Reproduce, please, only the lines from the first line below to the line containing "return col_mesh(name, v, f, c, MB['paper'], True)", inclusive.

# GIVEN DATA start

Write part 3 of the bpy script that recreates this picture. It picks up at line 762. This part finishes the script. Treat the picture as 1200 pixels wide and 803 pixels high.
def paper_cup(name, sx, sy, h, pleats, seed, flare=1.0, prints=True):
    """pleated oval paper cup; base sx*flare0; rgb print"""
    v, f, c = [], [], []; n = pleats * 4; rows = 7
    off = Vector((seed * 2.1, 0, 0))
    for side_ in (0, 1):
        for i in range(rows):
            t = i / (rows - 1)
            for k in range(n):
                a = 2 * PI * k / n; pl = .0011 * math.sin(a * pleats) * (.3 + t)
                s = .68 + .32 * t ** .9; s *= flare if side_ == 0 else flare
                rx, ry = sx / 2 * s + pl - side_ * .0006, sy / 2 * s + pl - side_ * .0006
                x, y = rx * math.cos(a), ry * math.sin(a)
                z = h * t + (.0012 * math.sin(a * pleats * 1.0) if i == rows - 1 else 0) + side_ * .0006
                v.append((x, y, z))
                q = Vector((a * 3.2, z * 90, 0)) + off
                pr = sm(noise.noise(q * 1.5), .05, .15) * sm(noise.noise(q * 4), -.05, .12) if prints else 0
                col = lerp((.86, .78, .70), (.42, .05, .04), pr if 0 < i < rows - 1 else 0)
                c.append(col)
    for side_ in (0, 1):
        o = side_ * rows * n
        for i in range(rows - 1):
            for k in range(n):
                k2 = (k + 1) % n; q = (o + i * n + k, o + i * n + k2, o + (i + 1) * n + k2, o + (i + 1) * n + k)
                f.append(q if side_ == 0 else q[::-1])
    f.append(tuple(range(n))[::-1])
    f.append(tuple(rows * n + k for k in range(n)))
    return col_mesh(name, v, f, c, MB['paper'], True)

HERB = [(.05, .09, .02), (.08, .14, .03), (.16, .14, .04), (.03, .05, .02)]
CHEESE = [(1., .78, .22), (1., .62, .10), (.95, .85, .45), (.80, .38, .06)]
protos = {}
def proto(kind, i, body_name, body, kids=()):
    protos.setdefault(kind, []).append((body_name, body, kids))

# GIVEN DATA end

COMPLETED TASK:
Write part 3 of the bpy script that recreates this picture. It picks up at line 762. This part finishes the script. Treat the picture as 1200 pixels wide and 803 pixels high.
def paper_cup(name, sx, sy, h, pleats, seed, flare=1.0, prints=True):
    """pleated oval paper cup; base sx*flare0; rgb print"""
    v, f, c = [], [], []; n = pleats * 4; rows = 7
    off = Vector((seed * 2.1, 0, 0))
    for side_ in (0, 1):
        for i in range(rows):
            t = i / (rows - 1)
            for k in range(n):
                a = 2 * PI * k / n; pl = .0011 * math.sin(a * pleats) * (.3 + t)
                s = .68 + .32 * t ** .9; s *= flare if side_ == 0 else flare
                rx, ry = sx / 2 * s + pl - side_ * .0006, sy / 2 * s + pl - side_ * .0006
                x, y = rx * math.cos(a), ry * math.sin(a)
                z = h * t + (.0012 * math.sin(a * pleats * 1.0) if i == rows - 1 else 0) + side_ * .0006
                v.append((x, y, z))
                q = Vector((a * 3.2, z * 90, 0)) + off
                pr = sm(noise.noise(q * 1.5), .05, .15) * sm(noise.noise(q * 4), -.05, .12) if prints else 0
                col = lerp((.86, .78, .70), (.42, .05, .04), pr if 0 < i < rows - 1 else 0)
                c.append(col)
    for side_ in (0, 1):
        o = side_ * rows * n
        for i in range(rows - 1):
            for k in range(n):
                k2 = (k + 1) % n; q = (o + i * n + k, o + i * n + k2, o + (i + 1) * n + k2, o + (i + 1) * n + k)
                f.append(q if side_ == 0 else q[::-1])
    f.append(tuple(range(n))[::-1])
    f.append(tuple(rows * n + k for k in range(n)))
    return col_mesh(name, v, f, c, MB['paper'], True)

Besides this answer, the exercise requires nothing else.